SPSA needs to cut more costs

Published 8:41 am Friday, January 23, 2009

Before saddling the region’s taxpayers with record-high garbage tipping fees, we hope that members of the Southeastern Public Service Authority board will put the agency’s staff back to work on some serious cost-cutting.

The 3 percent of expenses that SPSA officials say they have cut to date is grossly inadequate and disproportionate to a 37 percent drop in garbage tonnage that the agency has experienced and a whopping 135 percent increase in tipping fees that the SPSA board has proposed.

For an agency that’s in the business of disposing of garbage, less garbage to dump means a lighter workload.

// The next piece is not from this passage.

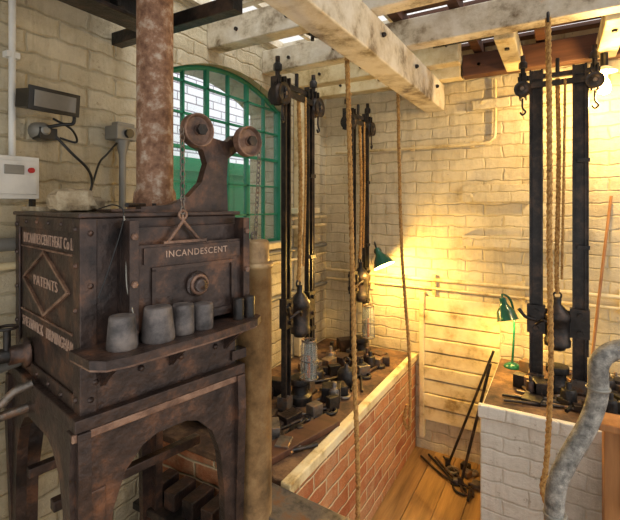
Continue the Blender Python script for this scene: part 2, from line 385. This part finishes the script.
for z in (1.22,1.33,1.44,1.55,1.64):
    for y in (.02,Dp-.02): b.lathe((-.007,y,z),[(.008,0),(.006,.005),(.0,.007)],RUST,8,(-1,0,0))
for y in (.12,.22,.32,.42):
    for z in (Z1-.03,Z0+.03): b.lathe((-.007,y,z),[(.007,0),(.005,.005),(.0,.006)],RUST,8,(-1,0,0))
for z in (1.22,1.5,1.63): b.lathe((.018,-.006,z),[(.008,0),(.006,.005),(.0,.007)],RUST,8,(0,-1,0))
for x in (.03,.15,.27,.39): b.lathe((x,-.002,1.26),[(.009,0),(.007,.006),(.0,.008)],RUST,8,(0,-1,0))
part(b,'firebox')
b=B()
cy,cz,ry,rz=.27,1.475,.19,.09
dm=[(0,cy-ry,cz),(0,cy,cz+rz),(0,cy+ry,cz),(0,cy,cz-rz)]
for i in range(4):
    a=Vector(dm[i]);c=Vector(dm[(i+1)%4]); b.beam(a+Vector((-.003,0,0)),c+Vector((-.003,0,0)),.008,.008,RUSTL,up=(1,0,0))
for y0,y1,z0,z1 in ((.05,.49,1.570,1.575),(.05,.49,1.370,1.375)): b.box(-.005,0,y0,y1,z0,z1,RUSTL)
b.text('INCANDESCENT',.044,TXT,RT((-.0,.345,1.598),(90,0,-90)),.002,.72,0)
b.text('HEAT Co Ld',.044,TXT,RT((-.0,.125,1.598),(90,0,-90)),.002,.66,0)
b.text('PATENTS',.042,TXT,RT((-.0,.27,1.475),(90,0,-90)),.002,1.1,0)
b.text('SMETHWICK',.044,TXT,RT((-.0,.385,1.335),(90,0,-90)),.002,.72,0)
b.text('BIRMINGHAM',.044,TXT,RT((-.0,.155,1.335),(90,0,-90)),.002,.72,0)
part(b,'maker_plate',0)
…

A lighter workload means that fewer people are needed to get the job done.

SPSA officials owe it to member localities and the citizens of those localities to present a detailed cost-cutting plan that includes a much leaner payroll.

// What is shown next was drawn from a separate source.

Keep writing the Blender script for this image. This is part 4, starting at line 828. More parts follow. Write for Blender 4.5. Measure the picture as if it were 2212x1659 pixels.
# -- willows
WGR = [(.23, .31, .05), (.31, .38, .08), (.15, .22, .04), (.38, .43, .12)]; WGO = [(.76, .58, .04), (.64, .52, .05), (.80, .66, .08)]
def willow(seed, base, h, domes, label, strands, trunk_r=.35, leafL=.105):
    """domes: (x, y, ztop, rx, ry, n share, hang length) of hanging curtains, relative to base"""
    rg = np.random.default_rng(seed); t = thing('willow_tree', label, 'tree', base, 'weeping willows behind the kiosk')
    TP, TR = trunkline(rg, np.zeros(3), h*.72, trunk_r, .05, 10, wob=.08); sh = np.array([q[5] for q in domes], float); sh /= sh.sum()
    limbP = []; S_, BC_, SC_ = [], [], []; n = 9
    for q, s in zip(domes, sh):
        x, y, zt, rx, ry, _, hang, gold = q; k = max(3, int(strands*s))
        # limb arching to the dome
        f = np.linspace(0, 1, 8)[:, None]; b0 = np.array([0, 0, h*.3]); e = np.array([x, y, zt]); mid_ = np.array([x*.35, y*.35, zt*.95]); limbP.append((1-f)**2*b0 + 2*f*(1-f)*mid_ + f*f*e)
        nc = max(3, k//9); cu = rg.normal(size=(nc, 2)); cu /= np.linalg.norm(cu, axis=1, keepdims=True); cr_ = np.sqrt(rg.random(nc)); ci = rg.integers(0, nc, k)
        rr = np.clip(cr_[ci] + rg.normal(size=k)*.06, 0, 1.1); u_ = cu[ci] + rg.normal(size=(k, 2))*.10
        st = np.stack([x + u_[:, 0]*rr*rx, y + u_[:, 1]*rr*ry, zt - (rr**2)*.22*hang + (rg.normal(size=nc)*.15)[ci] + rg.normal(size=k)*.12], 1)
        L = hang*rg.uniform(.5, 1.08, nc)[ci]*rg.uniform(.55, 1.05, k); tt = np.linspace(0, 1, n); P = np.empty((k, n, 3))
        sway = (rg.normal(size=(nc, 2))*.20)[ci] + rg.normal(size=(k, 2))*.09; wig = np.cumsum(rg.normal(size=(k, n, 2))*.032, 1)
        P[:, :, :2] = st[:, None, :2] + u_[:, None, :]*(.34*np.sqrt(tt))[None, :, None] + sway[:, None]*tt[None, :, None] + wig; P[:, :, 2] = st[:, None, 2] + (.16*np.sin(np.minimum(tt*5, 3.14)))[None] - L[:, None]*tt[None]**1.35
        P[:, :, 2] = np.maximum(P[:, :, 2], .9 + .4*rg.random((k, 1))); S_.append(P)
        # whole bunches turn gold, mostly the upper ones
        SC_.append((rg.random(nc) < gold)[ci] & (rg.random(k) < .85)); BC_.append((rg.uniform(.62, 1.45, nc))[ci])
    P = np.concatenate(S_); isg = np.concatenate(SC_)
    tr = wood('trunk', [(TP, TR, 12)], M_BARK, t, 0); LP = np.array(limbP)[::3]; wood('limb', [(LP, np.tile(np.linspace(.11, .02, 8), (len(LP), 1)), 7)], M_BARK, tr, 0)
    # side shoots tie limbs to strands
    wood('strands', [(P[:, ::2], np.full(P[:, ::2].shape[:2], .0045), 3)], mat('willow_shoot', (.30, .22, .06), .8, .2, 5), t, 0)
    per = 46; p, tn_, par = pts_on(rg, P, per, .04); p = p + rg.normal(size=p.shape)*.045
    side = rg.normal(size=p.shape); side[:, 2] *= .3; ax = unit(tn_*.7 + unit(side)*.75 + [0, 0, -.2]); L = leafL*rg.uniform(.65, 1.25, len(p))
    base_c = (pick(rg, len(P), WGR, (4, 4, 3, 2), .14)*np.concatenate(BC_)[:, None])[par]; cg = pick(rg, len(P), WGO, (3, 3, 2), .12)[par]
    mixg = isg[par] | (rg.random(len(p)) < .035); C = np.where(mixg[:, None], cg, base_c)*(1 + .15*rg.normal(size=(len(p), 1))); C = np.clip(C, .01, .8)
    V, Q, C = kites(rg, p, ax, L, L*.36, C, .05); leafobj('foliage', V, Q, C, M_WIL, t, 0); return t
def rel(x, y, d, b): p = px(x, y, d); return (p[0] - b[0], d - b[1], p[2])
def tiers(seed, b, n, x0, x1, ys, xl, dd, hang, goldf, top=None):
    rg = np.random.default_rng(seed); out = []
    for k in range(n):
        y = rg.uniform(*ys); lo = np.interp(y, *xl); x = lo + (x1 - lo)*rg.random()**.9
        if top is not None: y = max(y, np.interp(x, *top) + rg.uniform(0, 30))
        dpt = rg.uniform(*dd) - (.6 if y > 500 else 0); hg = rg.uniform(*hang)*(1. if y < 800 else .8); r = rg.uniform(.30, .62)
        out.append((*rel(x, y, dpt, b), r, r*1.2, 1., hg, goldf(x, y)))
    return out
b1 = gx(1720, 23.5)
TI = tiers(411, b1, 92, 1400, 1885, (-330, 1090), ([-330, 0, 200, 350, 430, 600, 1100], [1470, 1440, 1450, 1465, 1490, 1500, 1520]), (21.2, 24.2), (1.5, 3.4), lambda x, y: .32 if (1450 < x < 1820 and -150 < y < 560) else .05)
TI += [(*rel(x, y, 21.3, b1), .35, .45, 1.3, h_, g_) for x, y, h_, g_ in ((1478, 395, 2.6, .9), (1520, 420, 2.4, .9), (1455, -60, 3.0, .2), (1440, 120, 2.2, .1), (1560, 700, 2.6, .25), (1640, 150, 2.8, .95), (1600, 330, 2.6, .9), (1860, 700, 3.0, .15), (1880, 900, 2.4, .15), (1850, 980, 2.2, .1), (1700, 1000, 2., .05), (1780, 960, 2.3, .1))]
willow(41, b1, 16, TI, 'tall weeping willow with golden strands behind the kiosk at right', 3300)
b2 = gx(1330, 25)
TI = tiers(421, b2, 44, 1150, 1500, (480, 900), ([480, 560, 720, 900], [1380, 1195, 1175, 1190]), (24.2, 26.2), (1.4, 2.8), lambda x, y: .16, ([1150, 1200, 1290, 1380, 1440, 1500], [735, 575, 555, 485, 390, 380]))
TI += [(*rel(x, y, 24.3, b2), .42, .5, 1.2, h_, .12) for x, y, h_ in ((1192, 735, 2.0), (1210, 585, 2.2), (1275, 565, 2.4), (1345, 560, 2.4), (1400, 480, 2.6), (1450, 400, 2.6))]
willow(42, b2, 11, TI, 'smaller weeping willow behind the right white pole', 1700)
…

We appreciate the apparent resolve of SPSA Executive Director and former Franklin City Manager Bucky Taylor, who says he told his department heads recently, “If it’s not a matter of life and death, you won’t spend the money.”

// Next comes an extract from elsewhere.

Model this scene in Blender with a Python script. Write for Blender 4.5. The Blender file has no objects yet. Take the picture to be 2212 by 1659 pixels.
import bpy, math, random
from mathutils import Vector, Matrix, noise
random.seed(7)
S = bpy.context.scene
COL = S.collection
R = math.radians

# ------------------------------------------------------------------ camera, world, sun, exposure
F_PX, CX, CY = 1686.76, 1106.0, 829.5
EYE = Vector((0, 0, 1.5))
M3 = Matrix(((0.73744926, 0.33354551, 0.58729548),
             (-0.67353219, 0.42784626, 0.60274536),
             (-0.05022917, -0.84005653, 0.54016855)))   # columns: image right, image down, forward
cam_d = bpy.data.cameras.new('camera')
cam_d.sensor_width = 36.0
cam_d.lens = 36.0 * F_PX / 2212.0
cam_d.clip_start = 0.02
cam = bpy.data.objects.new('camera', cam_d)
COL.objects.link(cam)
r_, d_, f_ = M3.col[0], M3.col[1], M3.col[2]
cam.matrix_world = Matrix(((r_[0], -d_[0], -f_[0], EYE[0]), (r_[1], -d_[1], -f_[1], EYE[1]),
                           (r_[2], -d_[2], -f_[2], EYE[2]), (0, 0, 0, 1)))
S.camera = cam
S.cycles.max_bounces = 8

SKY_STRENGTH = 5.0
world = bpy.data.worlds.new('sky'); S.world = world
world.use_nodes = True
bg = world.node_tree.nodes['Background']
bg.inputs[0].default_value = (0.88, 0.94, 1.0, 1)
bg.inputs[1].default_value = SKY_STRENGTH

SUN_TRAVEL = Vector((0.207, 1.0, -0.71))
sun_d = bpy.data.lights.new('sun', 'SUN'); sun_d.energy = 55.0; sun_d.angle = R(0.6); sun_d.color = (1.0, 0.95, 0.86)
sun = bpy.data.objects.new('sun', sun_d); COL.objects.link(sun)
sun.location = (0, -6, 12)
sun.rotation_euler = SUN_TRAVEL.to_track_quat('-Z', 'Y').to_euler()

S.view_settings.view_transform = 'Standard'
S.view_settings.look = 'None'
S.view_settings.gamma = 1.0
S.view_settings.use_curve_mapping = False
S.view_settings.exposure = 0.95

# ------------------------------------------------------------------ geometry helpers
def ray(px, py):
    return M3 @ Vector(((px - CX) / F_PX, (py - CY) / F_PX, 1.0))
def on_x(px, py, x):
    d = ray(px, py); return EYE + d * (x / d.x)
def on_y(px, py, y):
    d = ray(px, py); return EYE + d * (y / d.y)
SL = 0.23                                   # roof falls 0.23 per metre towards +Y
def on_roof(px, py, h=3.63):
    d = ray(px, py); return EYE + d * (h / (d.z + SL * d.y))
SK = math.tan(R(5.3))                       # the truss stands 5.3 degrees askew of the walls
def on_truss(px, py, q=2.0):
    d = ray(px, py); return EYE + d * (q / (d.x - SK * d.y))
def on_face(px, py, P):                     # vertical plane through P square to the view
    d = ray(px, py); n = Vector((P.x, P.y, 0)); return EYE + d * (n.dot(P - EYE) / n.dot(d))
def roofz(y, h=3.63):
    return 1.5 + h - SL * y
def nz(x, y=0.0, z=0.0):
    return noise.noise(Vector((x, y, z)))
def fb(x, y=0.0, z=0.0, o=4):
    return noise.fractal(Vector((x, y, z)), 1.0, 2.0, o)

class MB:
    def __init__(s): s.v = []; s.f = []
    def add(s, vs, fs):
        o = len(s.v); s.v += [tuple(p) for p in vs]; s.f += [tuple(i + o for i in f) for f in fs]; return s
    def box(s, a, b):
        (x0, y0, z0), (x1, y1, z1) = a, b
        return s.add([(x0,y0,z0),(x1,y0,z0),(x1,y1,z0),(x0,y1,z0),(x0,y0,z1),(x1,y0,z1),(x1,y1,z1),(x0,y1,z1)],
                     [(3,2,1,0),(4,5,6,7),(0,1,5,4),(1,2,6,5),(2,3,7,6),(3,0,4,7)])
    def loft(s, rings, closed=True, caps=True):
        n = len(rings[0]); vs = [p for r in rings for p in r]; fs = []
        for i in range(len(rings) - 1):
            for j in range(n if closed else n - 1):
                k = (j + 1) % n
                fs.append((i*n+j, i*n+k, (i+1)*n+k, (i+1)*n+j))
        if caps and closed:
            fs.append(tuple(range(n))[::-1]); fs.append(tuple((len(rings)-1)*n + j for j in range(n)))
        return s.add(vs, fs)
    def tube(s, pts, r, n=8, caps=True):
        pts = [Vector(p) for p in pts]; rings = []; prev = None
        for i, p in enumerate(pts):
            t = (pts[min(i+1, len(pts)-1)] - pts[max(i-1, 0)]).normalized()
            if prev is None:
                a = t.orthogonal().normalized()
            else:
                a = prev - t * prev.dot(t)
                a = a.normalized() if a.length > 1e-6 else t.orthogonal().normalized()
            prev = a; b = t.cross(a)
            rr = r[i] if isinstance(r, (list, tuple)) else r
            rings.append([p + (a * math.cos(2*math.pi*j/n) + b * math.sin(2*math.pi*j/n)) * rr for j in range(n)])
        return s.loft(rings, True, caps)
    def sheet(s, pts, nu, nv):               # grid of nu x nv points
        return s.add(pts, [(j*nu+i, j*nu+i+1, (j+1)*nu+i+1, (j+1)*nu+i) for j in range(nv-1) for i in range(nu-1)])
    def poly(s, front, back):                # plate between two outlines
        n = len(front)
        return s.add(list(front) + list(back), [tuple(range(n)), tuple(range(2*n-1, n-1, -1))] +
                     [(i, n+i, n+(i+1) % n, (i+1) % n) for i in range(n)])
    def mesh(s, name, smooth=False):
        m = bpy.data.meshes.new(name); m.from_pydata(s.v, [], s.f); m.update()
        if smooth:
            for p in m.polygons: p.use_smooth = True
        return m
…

SPSA must move beyond generalities, though, and tell the citizens very specifically which expenses are being cut.

This is an agency with a long reputation for out-of-control spending and reckless fiscal mismanagement. Accordingly, its new generation of leadership, led by Taylor, must understand the skepticism of taxpayers about SPSA’s ability and willingness to cut expenses.

With a detailed plan to cut expenses far more than 3 percent, SPSA might be able to convince taxpayers to tolerate the outrageously high tipping fees that the agency says it must collect in order to survive.